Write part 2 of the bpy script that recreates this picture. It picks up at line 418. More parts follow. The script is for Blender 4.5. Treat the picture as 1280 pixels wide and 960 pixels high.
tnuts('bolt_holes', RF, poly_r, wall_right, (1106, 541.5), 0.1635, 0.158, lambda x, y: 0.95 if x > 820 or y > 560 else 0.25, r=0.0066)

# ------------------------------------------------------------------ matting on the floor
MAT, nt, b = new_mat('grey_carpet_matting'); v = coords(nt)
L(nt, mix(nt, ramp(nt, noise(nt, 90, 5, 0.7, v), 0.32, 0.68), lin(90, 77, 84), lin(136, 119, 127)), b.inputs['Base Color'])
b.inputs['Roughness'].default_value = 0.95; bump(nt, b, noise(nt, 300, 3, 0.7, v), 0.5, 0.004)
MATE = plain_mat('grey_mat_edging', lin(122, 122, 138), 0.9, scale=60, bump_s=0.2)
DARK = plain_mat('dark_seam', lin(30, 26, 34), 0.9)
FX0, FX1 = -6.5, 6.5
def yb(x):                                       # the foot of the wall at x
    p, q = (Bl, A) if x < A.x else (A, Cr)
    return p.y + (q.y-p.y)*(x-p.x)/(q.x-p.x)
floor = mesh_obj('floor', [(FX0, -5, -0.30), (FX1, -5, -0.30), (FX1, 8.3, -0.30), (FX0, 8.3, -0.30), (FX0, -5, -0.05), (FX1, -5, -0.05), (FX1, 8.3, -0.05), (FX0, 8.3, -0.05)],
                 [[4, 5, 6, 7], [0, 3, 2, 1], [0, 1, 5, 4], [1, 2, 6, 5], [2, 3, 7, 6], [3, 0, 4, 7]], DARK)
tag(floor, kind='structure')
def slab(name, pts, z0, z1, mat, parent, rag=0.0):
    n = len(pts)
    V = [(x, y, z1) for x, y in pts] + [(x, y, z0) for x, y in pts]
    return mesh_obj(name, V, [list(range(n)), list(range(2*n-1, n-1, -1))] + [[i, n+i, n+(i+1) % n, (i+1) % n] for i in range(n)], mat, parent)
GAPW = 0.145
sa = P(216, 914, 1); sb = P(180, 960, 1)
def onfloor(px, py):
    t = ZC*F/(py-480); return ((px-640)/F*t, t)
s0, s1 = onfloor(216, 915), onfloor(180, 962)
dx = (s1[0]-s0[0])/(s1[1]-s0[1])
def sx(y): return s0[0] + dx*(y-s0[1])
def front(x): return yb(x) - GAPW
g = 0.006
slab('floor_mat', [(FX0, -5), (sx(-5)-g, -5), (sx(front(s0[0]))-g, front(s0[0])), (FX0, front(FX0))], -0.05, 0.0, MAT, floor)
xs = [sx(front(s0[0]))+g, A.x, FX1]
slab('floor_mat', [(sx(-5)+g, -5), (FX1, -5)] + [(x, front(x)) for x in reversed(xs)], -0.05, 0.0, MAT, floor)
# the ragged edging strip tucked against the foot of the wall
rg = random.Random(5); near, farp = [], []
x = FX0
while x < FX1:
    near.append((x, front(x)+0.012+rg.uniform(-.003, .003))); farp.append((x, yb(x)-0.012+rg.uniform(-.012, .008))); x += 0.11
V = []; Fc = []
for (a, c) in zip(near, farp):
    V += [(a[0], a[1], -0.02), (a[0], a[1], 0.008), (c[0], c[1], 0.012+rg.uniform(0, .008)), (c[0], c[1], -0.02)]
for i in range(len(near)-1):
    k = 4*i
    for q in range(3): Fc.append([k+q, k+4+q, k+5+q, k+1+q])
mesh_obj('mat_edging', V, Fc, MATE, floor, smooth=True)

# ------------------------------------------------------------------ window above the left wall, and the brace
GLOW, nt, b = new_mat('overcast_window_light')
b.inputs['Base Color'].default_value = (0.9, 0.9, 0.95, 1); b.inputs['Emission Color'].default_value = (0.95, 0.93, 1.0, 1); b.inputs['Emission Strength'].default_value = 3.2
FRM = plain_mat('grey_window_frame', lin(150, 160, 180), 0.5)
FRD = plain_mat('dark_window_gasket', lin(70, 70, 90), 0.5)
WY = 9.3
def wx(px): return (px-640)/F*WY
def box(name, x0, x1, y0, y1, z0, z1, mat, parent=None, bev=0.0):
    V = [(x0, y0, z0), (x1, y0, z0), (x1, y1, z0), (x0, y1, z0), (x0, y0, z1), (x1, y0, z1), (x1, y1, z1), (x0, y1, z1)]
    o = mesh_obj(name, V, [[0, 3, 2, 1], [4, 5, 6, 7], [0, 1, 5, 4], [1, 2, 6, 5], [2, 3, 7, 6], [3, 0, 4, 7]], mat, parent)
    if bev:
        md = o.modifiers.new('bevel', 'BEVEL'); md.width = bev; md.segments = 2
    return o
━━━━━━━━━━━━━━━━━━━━
What the task asks:
Copy out the whole listing, exactly as written.

Written solution:
Write part 2 of the bpy script that recreates this picture. It picks up at line 418. More parts follow. The script is for Blender 4.5. Treat the picture as 1280 pixels wide and 960 pixels high.
tnuts('bolt_holes', RF, poly_r, wall_right, (1106, 541.5), 0.1635, 0.158, lambda x, y: 0.95 if x > 820 or y > 560 else 0.25, r=0.0066)

# ------------------------------------------------------------------ matting on the floor
MAT, nt, b = new_mat('grey_carpet_matting'); v = coords(nt)
L(nt, mix(nt, ramp(nt, noise(nt, 90, 5, 0.7, v), 0.32, 0.68), lin(90, 77, 84), lin(136, 119, 127)), b.inputs['Base Color'])
b.inputs['Roughness'].default_value = 0.95; bump(nt, b, noise(nt, 300, 3, 0.7, v), 0.5, 0.004)
MATE = plain_mat('grey_mat_edging', lin(122, 122, 138), 0.9, scale=60, bump_s=0.2)
DARK = plain_mat('dark_seam', lin(30, 26, 34), 0.9)
FX0, FX1 = -6.5, 6.5
def yb(x):                                       # the foot of the wall at x
    p, q = (Bl, A) if x < A.x else (A, Cr)
    return p.y + (q.y-p.y)*(x-p.x)/(q.x-p.x)
floor = mesh_obj('floor', [(FX0, -5, -0.30), (FX1, -5, -0.30), (FX1, 8.3, -0.30), (FX0, 8.3, -0.30), (FX0, -5, -0.05), (FX1, -5, -0.05), (FX1, 8.3, -0.05), (FX0, 8.3, -0.05)],
                 [[4, 5, 6, 7], [0, 3, 2, 1], [0, 1, 5, 4], [1, 2, 6, 5], [2, 3, 7, 6], [3, 0, 4, 7]], DARK)
tag(floor, kind='structure')
def slab(name, pts, z0, z1, mat, parent, rag=0.0):
    n = len(pts)
    V = [(x, y, z1) for x, y in pts] + [(x, y, z0) for x, y in pts]
    return mesh_obj(name, V, [list(range(n)), list(range(2*n-1, n-1, -1))] + [[i, n+i, n+(i+1) % n, (i+1) % n] for i in range(n)], mat, parent)
GAPW = 0.145
sa = P(216, 914, 1); sb = P(180, 960, 1)
def onfloor(px, py):
    t = ZC*F/(py-480); return ((px-640)/F*t, t)
s0, s1 = onfloor(216, 915), onfloor(180, 962)
dx = (s1[0]-s0[0])/(s1[1]-s0[1])
def sx(y): return s0[0] + dx*(y-s0[1])
def front(x): return yb(x) - GAPW
g = 0.006
slab('floor_mat', [(FX0, -5), (sx(-5)-g, -5), (sx(front(s0[0]))-g, front(s0[0])), (FX0, front(FX0))], -0.05, 0.0, MAT, floor)
xs = [sx(front(s0[0]))+g, A.x, FX1]
slab('floor_mat', [(sx(-5)+g, -5), (FX1, -5)] + [(x, front(x)) for x in reversed(xs)], -0.05, 0.0, MAT, floor)
# the ragged edging strip tucked against the foot of the wall
rg = random.Random(5); near, farp = [], []
x = FX0
while x < FX1:
    near.append((x, front(x)+0.012+rg.uniform(-.003, .003))); farp.append((x, yb(x)-0.012+rg.uniform(-.012, .008))); x += 0.11
V = []; Fc = []
for (a, c) in zip(near, farp):
    V += [(a[0], a[1], -0.02), (a[0], a[1], 0.008), (c[0], c[1], 0.012+rg.uniform(0, .008)), (c[0], c[1], -0.02)]
for i in range(len(near)-1):
    k = 4*i
    for q in range(3): Fc.append([k+q, k+4+q, k+5+q, k+1+q])
mesh_obj('mat_edging', V, Fc, MATE, floor, smooth=True)

# ------------------------------------------------------------------ window above the left wall, and the brace
GLOW, nt, b = new_mat('overcast_window_light')
b.inputs['Base Color'].default_value = (0.9, 0.9, 0.95, 1); b.inputs['Emission Color'].default_value = (0.95, 0.93, 1.0, 1); b.inputs['Emission Strength'].default_value = 3.2
FRM = plain_mat('grey_window_frame', lin(150, 160, 180), 0.5)
FRD = plain_mat('dark_window_gasket', lin(70, 70, 90), 0.5)
WY = 9.3
def wx(px): return (px-640)/F*WY
def box(name, x0, x1, y0, y1, z0, z1, mat, parent=None, bev=0.0):
    V = [(x0, y0, z0), (x1, y0, z0), (x1, y1, z0), (x0, y1, z0), (x0, y0, z1), (x1, y0, z1), (x1, y1, z1), (x0, y1, z1)]
    o = mesh_obj(name, V, [[0, 3, 2, 1], [4, 5, 6, 7], [0, 1, 5, 4], [1, 2, 6, 5], [2, 3, 7, 6], [3, 0, 4, 7]], mat, parent)
    if bev:
        md = o.modifiers.new('bevel', 'BEVEL'); md.width = bev; md.segments = 2
    return o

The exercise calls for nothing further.